A redação legal é inequívoca: a condição de condômino não é requisito obrigatório para o exercício da sindicância. O legislador foi expresso ao consignar que o síndico “poderá não ser condômino”, conferindo à assembleia condominial ampla liberdade para eleger, por maioria simples, qualquer pessoa - física ou jurídica para a função, desde que dotada de capacidade civil.
Esse comando legal, por sua clareza e objetividade, constitui norma cogente, insuscetível de derrogação por vontade das partes, ainda que expressa em convenção condominial ou deliberação assemblear. Trata-se, portanto, de norma de ordem pública, cujo conteúdo deve prevalecer sobre qualquer manifestação normativa de cunho privado em sentido contrário.
A autonomia privada condominial e seus limites
A autonomia privada, enquanto expressão da liberdade de contratar e de autorregulação de interesses (art. 421 do CC), também se manifesta no âmbito condominial, sobretudo por meio da convenção e do regimento interno (art. 1.333 do CC). Contudo, tal autonomia não é absoluta. Está submetida aos limites legais, constitucionais, principiológicos e de função social.
A convenção condominial, embora vinculante entre os condôminos, não possui natureza legislativa. Trata-se de um negócio jurídico plurilateral normativo, cujas cláusulas devem observar as disposições legais imperativas. Assim, não é possível à convenção criar requisitos ou proibições que contrariem a norma cogente do art. 1.347, sob pena de nulidade.
A tentativa de limitar, por disposição convencional, a elegibilidade do síndico apenas aos condôminos implica verdadeira usurpação da competência do legislador ordinário, resultando na criação de requisito não previsto em lei e, portanto, ilegal. Da mesma forma, qualquer deliberação assemblear com o mesmo objetivo seria flagrantemente inválida, por extrapolar os limites da função deliberativa dos condôminos.

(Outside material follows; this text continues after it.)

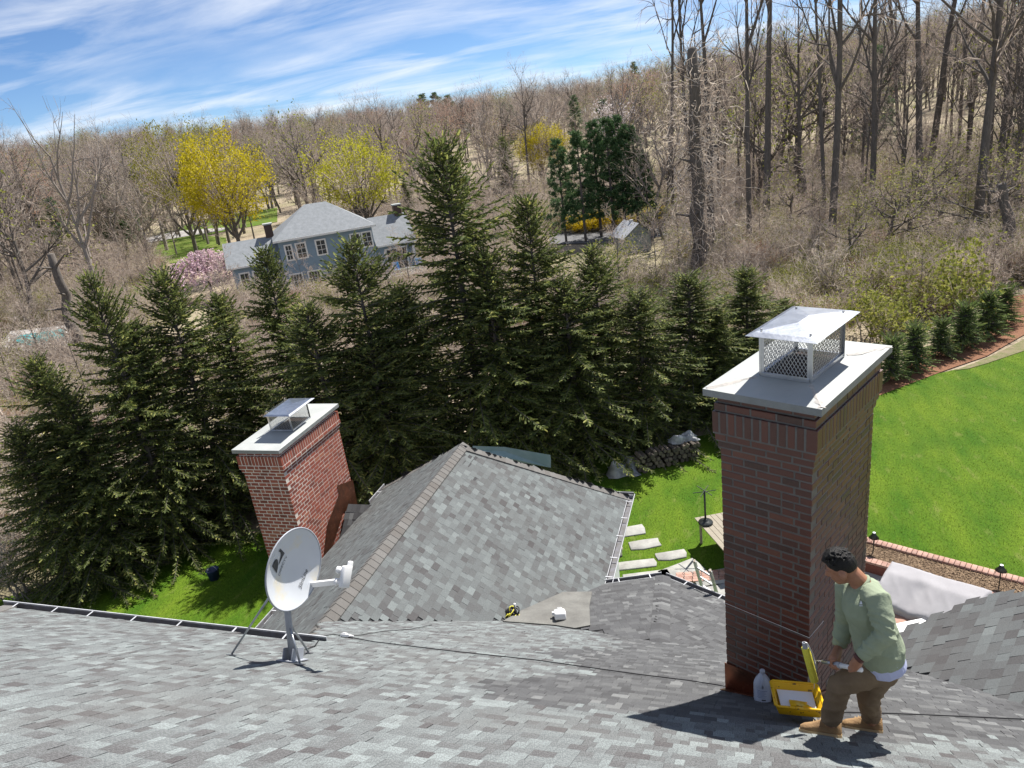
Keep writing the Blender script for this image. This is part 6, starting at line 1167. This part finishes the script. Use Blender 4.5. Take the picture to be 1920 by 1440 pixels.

Nulidade das cláusulas restritivas à candidatura do síndico profissional
Sob a perspectiva da teoria geral dos negócios jurídicos, a cláusula que veda a candidatura de síndico profissional deve ser considerada nula de pleno direito, nos termos do art. 166, inciso IV e VI, do CC:
Art. 166. É nulo o negócio jurídico quando:
(...)
IV – for ilícito, impossível ou indeterminável o seu objeto;
VI – for preterida alguma solenidade que a lei considere essencial para a sua validade.
Ora, a vedação a uma forma de exercício válida da função de síndico - prevista e autorizada por norma legal expressa - configura objeto ilícito da cláusula convencional. Além disso, pretere a forma legal prevista para o exercício do direito de eleger síndico, o que compromete a sua validade.
A restrição também fere o princípio da legalidade (art. 5º, II, da Constituição Federal), segundo o qual “ninguém será obrigado a fazer ou deixar de fazer alguma coisa senão em virtude de lei”. Em outras palavras, não há respaldo legal para a exigência de que o síndico seja condômino ou morador, e tampouco para a proibição do exercício profissional da sindicância.
Inadmissibilidade da supressão de direitos por norma convencional
Outro fundamento jurídico que sustenta a nulidade da vedação em exame é a aplicação do art. 1.348 do CC, que dispõe sobre as funções do síndico. A natureza jurídica da sindicância é de representação legal e administrativa do condomínio, não havendo qualquer vinculação entre tal representação e a titularidade da unidade condominial.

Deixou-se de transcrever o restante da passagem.